At least it will be good for now while I get things launched. And it has to be better than my current ATR35 (http://www.audio-technica.com/cms/wi...3ec/index.html) I am using.

Bob Kerner December 17th, 2007 08:34 PM

I started with an AT unit and found it prone to drop outs at about 6 feet and it was just devouring batteries. Much happier with the Senn. Keep the AT, however, as it will serve as a backup or when you want to film in inclement weather etc.

Jack Walker December 17th, 2007 10:07 PM

About using more than one wireless with the HV20...

The input is stereo, so you have two tracks.

You just need a stereo plug into the came that comes out into a pigtail with two mono jacks.

Plug each mic unit into one of the jacks. You'll have to adjust the input of each mic to match if you can't split the channels in the HV20. However, with two identical systems, it shouldn't be a problem. Obviously a mixer would give you more control, or an XLR adapter, some of which can act as a mini mixer such as this one, the XLR-Pro (this has always been made by Sign Video but used to be sold by StudioOne, which now has a different one.)

Regarding balanced/unbalanced, yes the proper has to be used at the camera to get a balanced line.

Scott Aubuchon December 20th, 2007 01:42 PM

Well, I received the Sennheiser G2 today and have been doing some testing.

The only thing I have noticed is there is considerable hiss with the audio. Any ideas what might be causing this?

Brooks Harrington December 20th, 2007 01:56 PM

I didn't have any hiss. I had the auto gain control off on the camera.
I had the mic attenuater on thru the menu also.
Try these things plus scan for open channel on G2 with RX. turn pilot on.
readjust TX and RX levels.
I think I had my RX turned up quite a bit.

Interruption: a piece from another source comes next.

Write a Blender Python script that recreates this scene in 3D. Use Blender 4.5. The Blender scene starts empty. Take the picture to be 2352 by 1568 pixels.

Scott Aubuchon December 20th, 2007 02:37 PM

I have done everything except the TX/RX... not sure what you mean by this?

Here is a sample (don't mind my sloppy appearance, bad lighting and boring jabbering):


The mic was rubbing on my shirt, but the times where I am not jabbering on you can hear a slight hiss or noise.

Is this is good as this unit gets? Or should I be getting better results?

I can post out most of the noise, but I rather not have to do anything.